Over time we realized $30 was probably too low for us to be able to offer onboarding, and we inched it up, or only offered it to accounts that were signing longer term commitments with us.

TBH we never exactly nailed the filter on who we should offer onboarding too, but we did see that accounts that completed onboarding, and accounts that had a CSM, retained at significantly higher rates than those that were fully self service. Not a huge surprise, so we kept all 3 programs running: support, onboarding and customer success.

That was the Privy coaching model.

After 10 years of internal company town halls, I started to sound like a broken record.

"Tools AND coaching"

"Tools AND coaching"

"Tools AND coaching"

But that literally became the Privy brand. It's what separated us, and still separates Privy from other vendors in the space.

Support, onboarding and customer success.

And we were doing it at volumes anyone might say "it wouldn't scale".

I firmly believe that there's a way to make anything scale, if it works and adds customer value.

How we comped support, onboarding and customer success.

Each arm of the coaching model was so critical, and was really focused on different outcomes. So we came up with variable compensation and bonuses tied to those outcomes.
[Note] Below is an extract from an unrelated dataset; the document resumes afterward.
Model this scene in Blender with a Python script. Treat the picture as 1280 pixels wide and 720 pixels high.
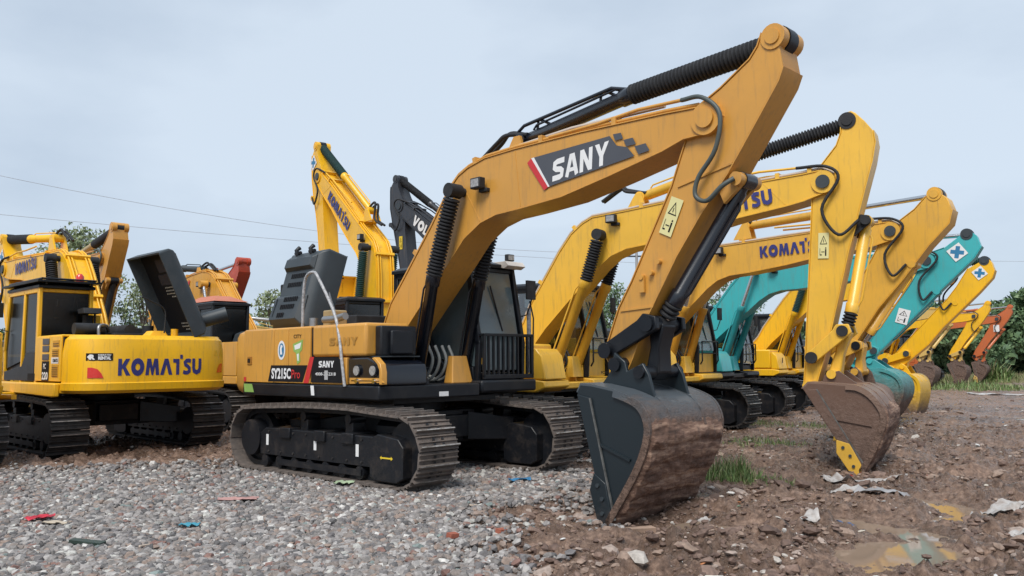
import bpy, math, random
import numpy as np
from mathutils import Matrix, Vector
from mathutils.geometry import tessellate_polygon
random.seed(7); rng = np.random.default_rng(7)
sc = bpy.context.scene
for o in list(bpy.data.objects): bpy.data.objects.remove(o)
C = sc.collection

# ------------------------------------------------------------ camera
CAMH = 1.53; PITCH = .0857; ROLL = .0076
cd = bpy.data.cameras.new('camera'); cam = bpy.data.objects.new('camera', cd); C.objects.link(cam)
cd.lens = 36*1057.1/1280; cd.sensor_width = 36; cd.clip_start = .1; cd.clip_end = 6000
f_ = Vector((0, math.cos(PITCH), math.sin(PITCH))); r_ = Vector((1, 0, 0)); u_ = r_.cross(f_)
X_ = r_*math.cos(ROLL) - u_*math.sin(ROLL); Y_ = u_*math.cos(ROLL) + r_*math.sin(ROLL)
M_ = Matrix((X_, Y_, -f_)).transposed().to_4x4(); M_.translation = (0, 0, CAMH)
cam.matrix_world = M_; sc.camera = cam
sc.render.resolution_x = 1024; sc.render.resolution_y = 576

# ------------------------------------------------------------ sky and sun (overcast)
SUN_EL, SUN_AZ = 52, 200          # azimuth clockwise from +Y
w = bpy.data.worlds.new('World'); sc.world = w; w.use_nodes = True
nt = w.node_tree; nt.nodes.clear()
def N(nt, t, **k):
    n = nt.nodes.new(t)
    for a, b in k.items(): setattr(n, a, b)
    return n
out = N(nt, 'ShaderNodeOutputWorld'); bg = N(nt, 'ShaderNodeBackground'); bg.inputs[1].default_value = .1
sky = N(nt, 'ShaderNodeTexSky', sky_type='NISHITA', sun_disc=False)
sky.sun_elevation = math.radians(SUN_EL); sky.sun_rotation = math.radians(SUN_AZ)
tc = N(nt, 'ShaderNodeTexCoord'); mp = N(nt, 'ShaderNodeMapping'); mp.inputs['Scale'].default_value = (1, 1, 2.3)
nz = N(nt, 'ShaderNodeTexNoise'); nz.inputs['Scale'].default_value = 1.7; nz.inputs['Detail'].default_value = 7; nz.inputs['Roughness'].default_value = .5
rp = N(nt, 'ShaderNodeValToRGB'); rp.color_ramp.elements[0].position = .36; rp.color_ramp.elements[1].position = .62
rp.color_ramp.elements[0].color = (2.75, 3.35, 4.15, 1); rp.color_ramp.elements[1].color = (4.1, 4.7, 5.4, 1)
mx = N(nt, 'ShaderNodeMix', data_type='RGBA'); mx.inputs[0].default_value = .93
L = nt.links.new
L(tc.outputs['Generated'], mp.inputs[0]); L(mp.outputs[0], nz.inputs[0]); L(nz.outputs[0], rp.inputs[0])
L(sky.outputs[0], mx.inputs[6]); L(rp.outputs[0], mx.inputs[7]); L(mx.outputs[2], bg.inputs[0]); L(bg.outputs[0], out.inputs[0])
sd = bpy.data.lights.new('sun', 'SUN'); sd.energy = 2.0; sd.angle = math.radians(25); sd.color = (1, .96, .9)
so = bpy.data.objects.new('sun', sd); C.objects.link(so)
az, el = math.radians(SUN_AZ), math.radians(SUN_EL)
sv = Vector((math.sin(az)*math.cos(el), math.cos(az)*math.cos(el), math.sin(el)))
so.rotation_euler = sv.to_track_quat('Z', 'Y').to_euler(); so.location = sv*50
sc.view_settings.view_transform = 'Standard'; sc.view_settings.look = 'None'
sc.view_settings.exposure = 0.74; sc.view_settings.gamma = 1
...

For the support team, we wanted fast response times, yes, but more importantly happy customers after a support experience. So we came up with CSAT goals for support tickets and chats, and if the collective team hit that team goal in a quarter, they'd earn their bonuses.

For onboarding, we wanted to drive feature activation as a result of onboarding calls. So we focused on measuring which accounts completed onboarding, and whether or not they had enabled campaign types 1,2 and 3. If the account activated on that, the onboarding team earned a small per account bonus for that, since we were confident it would drive long term retention of the account.

And for customer success managers, the outcome was quarterly MRR retention. Each CSM had a book of ~100 or so accounts. The goal was to retain over 99% of that book's MRR, and based on achieving that, they would earn their quarterly bonus.